"DIE MEISTERSINGER VON NÜRNBERG" - 8. Mai 2010

Man hoffte sehr, das Haus beglückt zu verlassen. Intendant Pereiras Wünsche ans Publikum konnten aber hier nicht ganz erfüllt werden. Gleich zu Beginn im 1. Akt führte uns Regisseur Nikolaus LEHNHOFF mit einem mittelalterlichen Bühnenbild (Roland AESCHLIMANN) in die Lorenzkirche zu Nürnberg (vermeintlich). Die Idee, den verliebten Walter von Stolzing auf diese Kanzel zu klettern zu lassen, um seine Eva unter den Betenden zu erspähen, war neu und sehr durchdacht. Auch die Kostüme (Moidele BICKEL, Amélie HAAS) verschafften zunächst ein spätmittelalterliches Ambiente.
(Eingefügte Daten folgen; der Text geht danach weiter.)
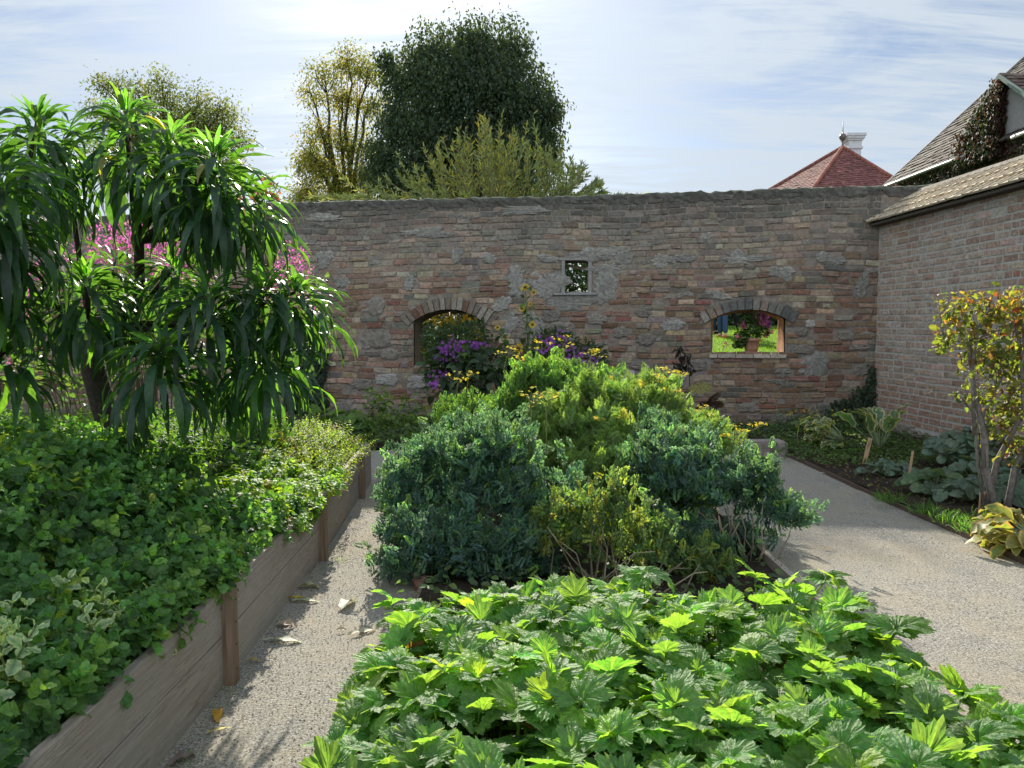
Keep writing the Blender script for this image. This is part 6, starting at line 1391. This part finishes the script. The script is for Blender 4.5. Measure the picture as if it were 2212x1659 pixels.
# ================================================================== visitors on the lawn (seen through the right arch)
def person(label, loc, face, pants, shirt, shoe, hair, stride=.0, legsplit=.09, skin=(.55,.34,.25), lean=0.):
    loc = np.array(loc, float); root = thing('person', label, 'person', loc, 'visitors standing on the lawn')
    f = np.array([math.cos(face), math.sin(face), 0]); s = np.array([-f[1], f[0], 0]); U = np.array([0,0,1.])
    def pt(a, b, c): return f*a + s*b + U*c
    J = dict(pel=pt(0,0,.93), wai=pt(0,0,1.08), che=pt(.01,0,1.32), nek=pt(0,0,1.46), hed=pt(.02,0,1.56), top=pt(.01,0,1.70))
    for g, sg in (('L', 1), ('R', -1)):
        st = stride*sg
        J['hip'+g] = pt(0, .09*sg, .90); J['kne'+g] = pt(.04+st*.5, (.09+legsplit*.3)*sg, .50); J['ank'+g] = pt(st, (.10+legsplit*.6)*sg, .09); J['toe'+g] = pt(st+.17, (.11+legsplit*.6)*sg, .035); J['hee'+g] = pt(st-.05, (.10+legsplit*.6)*sg, .04)
        J['sho'+g] = pt(0, .19*sg, 1.40); J['elb'+g] = pt(-.03, .25*sg, 1.12); J['wri'+g] = pt(.08, .26*sg, .88); J['pal'+g] = pt(.10, .26*sg, .80)
    def skinmesh(name, chain, mat, par=root):
        idx = {}; vs = []; es = []; rs = []
        for a, b in chain:
            for (k, r) in (a, b):
                if k not in idx: idx[k] = len(vs); vs.append(tuple(J[k] if isinstance(k, str) else k)); rs.append(r)
            es.append((idx[a[0]], idx[b[0]]))
        me = bpy.data.meshes.new(name); me.from_pydata(vs, es, []); o = bpy.data.objects.new(name, me); COL.objects.link(o); o.parent = par
        md = o.modifiers.new('Skin', 'SKIN'); o.modifiers.new('Sub', 'SUBSURF').levels = 1; o.modifiers['Sub'].render_levels = 2
        for i, r in enumerate(rs): me.skin_vertices[0].data[i].radius = (r if not isinstance(r, tuple) else r[0], r if not isinstance(r, tuple) else r[1])
        me.skin_vertices[0].data[0].use_root = True; me.materials.append(mat)
        if me.skin_vertices[0] is None: pass
        return o
    ch = [(('pel',.11),('wai',.10)),(('wai',.10),('che',.12)),(('che',.12),('nek',.052)),(('nek',.052),('hed',.078)),(('hed',.078),('top',.072))]
    for g in 'LR':
        ch += [(('pel',.11),('hip'+g,.075)),(('hip'+g,.075),('kne'+g,.052)),(('kne'+g,.052),('ank'+g,.036)),(('ank'+g,.036),('toe'+g,.03)),(('che',.12),('sho'+g,.055)),(('sho'+g,.055),('elb'+g,.04)),(('elb'+g,.04),('wri'+g,.026)),(('wri'+g,.026),('pal'+g,.026))]
        for j in range(4):
            b_ = J['pal'+g] + f*(.03-.02*j) - U*.02; k1 = tuple(b_); k2 = tuple(b_ - U*(.04+.008*(j in (1,2)))); k3 = tuple(b_ - U*(.068+.01*(j in (1,2))) + f*.008)
            ch += [(('pal'+g,.026),(k1,.009)),((k1,.009),(k2,.008)),((k2,.008),(k3,.007))]
        k1 = tuple(J['pal'+g] + f*.035); k2 = tuple(J['pal'+g] + f*.05 - U*.03); ch += [(('wri'+g,.026),(k1,.01)),((k1,.01),(k2,.009))]
    def cm(name, c): m, n_, o_ = new_mat(name); principled(n_, o_, c, .9, bump(n_, noise(n_, 60, 4), .3, .003), .15); return m
    body = skinmesh('body', ch, cm('skin_tone', skin))
    pc_ = [(('wai',.115),('pel',.14))]
    for g in 'LR': J['cuf'+g] = J['ank'+g] + U*.02; pc_ += [(('pel',.14),('hip'+g,.105)),(('hip'+g,.105),('kne'+g,.078)),(('kne'+g,.078),('cuf'+g,.072))]
    skinmesh('trousers', pc_, cm('trouser_cloth', pants))
    sc_ = [(('pel',.13),('wai',.125)),(('wai',.125),('che',.15))]
    J['col'] = pt(0,0,1.43); sc_ += [(('che',.15),('col',.075))]
    for g in 'LR': sc_ += [(('che',.15),('sho'+g,.075)),(('sho'+g,.075),('elb'+g,.058))]
    skinmesh('shirt', sc_, cm('shirt_cloth', shirt)); J['hr'] = J['top'] + U*.02 - f*.02; J['hb'] = J['hed'] + U*.05 - f*.035
    skinmesh('hair', [(('hb',.08),('hr',.075))], cm('hair', hair))
    for g in 'LR': skinmesh('shoe', [(('hee'+g,.045),('toe'+g,.042))], cm('shoe_leather', shoe))
    m_f = MB()
    for sg in (-1, 1): m_f.lathe(loc + pt(.092, .03*sg, 1.60), [(.004,-.008),(.011,0),(.004,.008)], 8, (.03,.02,.02))
    m_f.add([loc + pt(.09, .012, 1.55), loc + pt(.09, -.012, 1.55), loc + pt(.122, 0, 1.555), loc + pt(.09, 0, 1.60)], [(0,1,2),(0,2,3),(2,1,3)], skin)
    m_f.build('face', M['skin'], body); return root
def LG(X, Y, y): p = P(X, Y, y); p[2] = float(lawn_z(p[0], y)); return p
for (X, y, *a) in ((1562, 20.5, 'person in blue jeans and orange shoes standing on the lawn behind the right arch', 3.9, (.055,.09,.17), (.4,.4,.42), (.70,.16,.08), (.08,.05,.03), .06, .02),
                   (1549, 21.2, 'person in dark green trousers standing left of the one in blue jeans', 4.3, (.035,.065,.07), (.1,.12,.2), (.04,.05,.06), (.05,.03,.02), .03, .02),
                   (1572, 21.6, 'person in black trousers with legs wide apart behind the one in jeans', 0.1, (.018,.018,.02), (.3,.1,.1), (.02,.02,.02), (.1,.07,.04), .42, .1)):
    person(a[0], LG(X, 700, y), *a[1:])
bpy.context.view_layer.update()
Im 2. Akt, allerdings mit Kostümen der Jahrhundertwende, tauchte sogar Klein-Nürnberg im Hintergrund des Bühnenbilds auf, die Raufszene fand jedoch im Nebel statt. Aber den Regiegedanken von Herrn Lehnhoff begriff man erst im 3. Akt, als man statt der wieder bei solchen Inszenierungen vermißten Festwiese römische Säulen mit ebensolchen Relief-Bildern an der Stadtmauer auf der Bühne sah. Dazu hatte Herr Lehnhoff wohl das Reichsparteigelände in Nürnberg verwendet, und da kam der Gedankenblitz zu Sachsen Schlußtext, daß Herr Lehnhoff die ganze Oper in das Heilige römische Reich deutscher Nation verlegt hat. Dieses Reich endete aber 1806, so daß die Nürnberger Bürger einschließlich des David hier sehr verspätet in modernere Kostüme gesteckt wurden. Etwas verwirrend das Ganze…

Philippe JORDAN dirigierte das Werk anfänglich allzu stark tönend, brachte das ORCHESTER DER ZÜRICHER OPER aber bis zum Schluß zu einer sehr guten Leistung. Die Einstudierung des CHORs von Jürg HÄMMERLI ließ nichts zu wünschen übrig.

Etwas zu breit angelegt war der Sachs von Alfred MUFF, Matti SALMINEN sang den Pogner wieder routiniert. Michael VOLLE gestaltete den Beckmesser als einen arroganten Macho mit stimmlicher Präzision, zu dieser außergewöhnlichen Rollenauffassung kann man ihm nur gratulieren.

Robert Dean SMITH ist immer einer Garant für einen hervorragend gesungenen Walter von Stolzing mit jugendlicher Heldenausstrahlung. Ein großer Gewinn für die Züricher Oper dürfte der David von Peter SONN sein: eine sehr gute Textverständlichkeit gerade bei seiner Erzählung im 1. Akt und präzise lyrische Tenortöne. Edith HALLER als Eva konnte mit weichen Soprantönen gerade im 3. Akt eine sehr gute Rollengestaltung erbringen.

Wiebke LEHMKUHL sang eine bestens disponierte Magdalene. In der kleinen wichtigen Rolle des Nachtwächters glänzte Tomasz SLAWINSKI. Die Meistergilde war mit sehr guten Stimmen besetzt, allen voran Cheyne DAVIDSON als Kothner, weiter erwähnt seien Martin ZYSSET Kresimir STRAZANAC, Peter STRAKA, Andreas WINKLER, Buguslaw BIDZINSKI, Giuseppe SCORSIN, Andreas HÖRL und Rinhard MAYR; für die Lehrbuben setzte man MITGLIEDER DES INTERNATIONALEN OPERNSTUDIOs ein. Die mittelalterlichen Tanzfiguren (Choreographie Denni SAYERS) in den Tänzen vor Stadtmauer wurden von den im Programmheft namentlich aufgeführten vielen TÄNZERN dem Publikum sehr gut nahegebracht. I.St.